What is required: Quote word for word the lines below, beginning with the first and ending with the one that has "ctrl = np.array(ctrl)". Drop the pictures.

Source material:

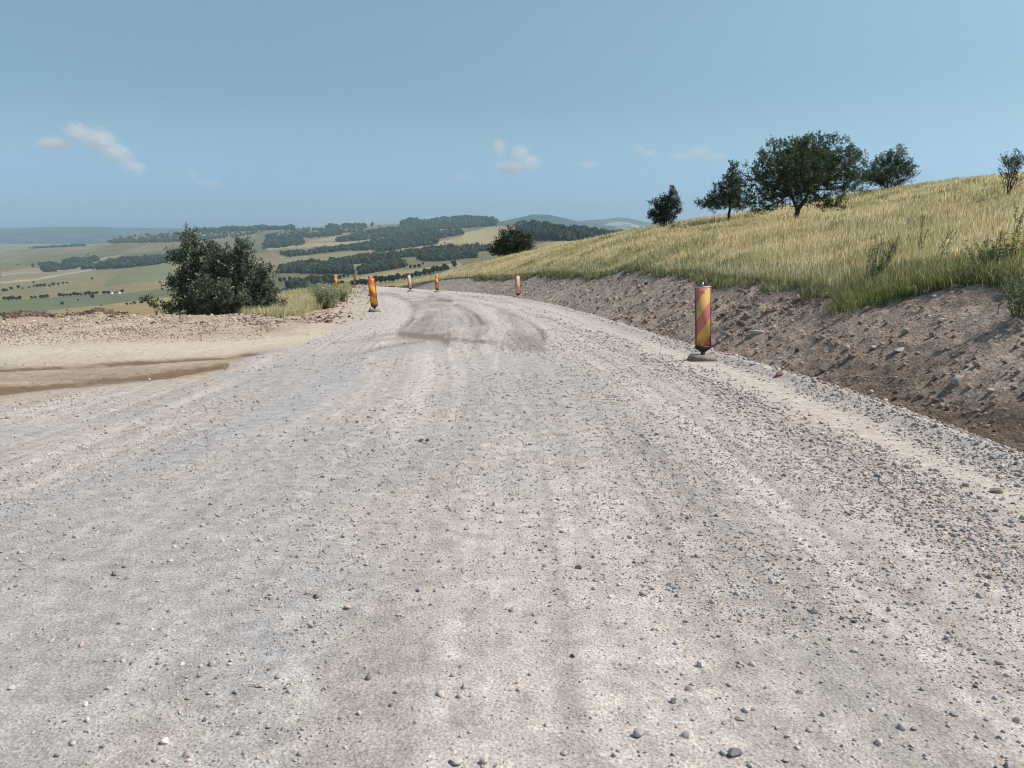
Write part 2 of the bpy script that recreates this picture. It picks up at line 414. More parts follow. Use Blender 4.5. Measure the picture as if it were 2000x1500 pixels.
ctrl = [tuple(c[:3]) for c in crest]
for p in [(1555, 440, 40), (1423, 426, 48), (1297, 444, 50), (1970, 377, 24), (1003, 503, 76), (1500, 485, 26), (1800, 450, 22), (1990, 440, 15), (1300, 480, 34), (1150, 500, 45),
          (1700, 420, 36), (1230, 453, 60), (1330, 438, 58), (1430, 424, 56), (1550, 407, 55), (1735, 371, 54), (1850, 358, 48), (1640, 385, 55), (2000, 350, 42), (2300, 325, 36), (2600, 300, 32),
          (1120, 476, 68), (1050, 489, 72), (960, 507, 76), (905, 524, 74), (880, 535, 70),
          (880, 552, 95), (960, 530, 105), (1120, 505, 100), (1330, 462, 92), (1550, 428, 88), (1735, 395, 86), (2000, 372, 78), (2400, 340, 70),
          (960, 570, 150), (1330, 505, 150), (1735, 440, 150), (2100, 410, 140), (2500, 380, 120)]:
    ctrl.append(tuple(at(*p)))
ctrl += [(7.3, 5.0, .82), (7.3, 0, .98), (7.3, -5, 1.2), (14, 0, 2.1), (20, 5, 2.9), (22, -6, 3.3), (34, 12, 4.6), (44, 4, 5.4)]
ctrl = np.array(ctrl)

def tps(r2): return r2 * np.log(r2 + 1e-9) * .5
def rbf_fit(P, z, lam):
    n = len(P); K = tps(((P[:, None] - P[None]) ** 2).sum(-1)) + lam * np.eye(n)
    Q = np.c_[np.ones(n), P]
    A = np.block([[K, Q], [Q.T, np.zeros((3, 3))]])
    return np.linalg.solve(A, np.r_[z, 0, 0, 0])
_sc = 20.
_w = rbf_fit(ctrl[:, :2] / _sc, ctrl[:, 2], .01)
def meadow_z(x, y):
    sh = np.shape(x); q = np.c_[np.ravel(x), np.ravel(y)] / _sc
    out = np.empty(len(q))
    for i in range(0, len(q), 20000):
        b = q[i:i + 20000]
        out[i:i + 20000] = tps(((b[:, None] - ctrl[None, :, :2] / _sc) ** 2).sum(-1)) @ _w[:-3] + _w[-3] + b @ _w[-2:]
    return out.reshape(sh)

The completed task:
Write part 2 of the bpy script that recreates this picture. It picks up at line 414. More parts follow. Use Blender 4.5. Measure the picture as if it were 2000x1500 pixels.
ctrl = [tuple(c[:3]) for c in crest]
for p in [(1555, 440, 40), (1423, 426, 48), (1297, 444, 50), (1970, 377, 24), (1003, 503, 76), (1500, 485, 26), (1800, 450, 22), (1990, 440, 15), (1300, 480, 34), (1150, 500, 45),
          (1700, 420, 36), (1230, 453, 60), (1330, 438, 58), (1430, 424, 56), (1550, 407, 55), (1735, 371, 54), (1850, 358, 48), (1640, 385, 55), (2000, 350, 42), (2300, 325, 36), (2600, 300, 32),
          (1120, 476, 68), (1050, 489, 72), (960, 507, 76), (905, 524, 74), (880, 535, 70),
          (880, 552, 95), (960, 530, 105), (1120, 505, 100), (1330, 462, 92), (1550, 428, 88), (1735, 395, 86), (2000, 372, 78), (2400, 340, 70),
          (960, 570, 150), (1330, 505, 150), (1735, 440, 150), (2100, 410, 140), (2500, 380, 120)]:
    ctrl.append(tuple(at(*p)))
ctrl += [(7.3, 5.0, .82), (7.3, 0, .98), (7.3, -5, 1.2), (14, 0, 2.1), (20, 5, 2.9), (22, -6, 3.3), (34, 12, 4.6), (44, 4, 5.4)]
ctrl = np.array(ctrl)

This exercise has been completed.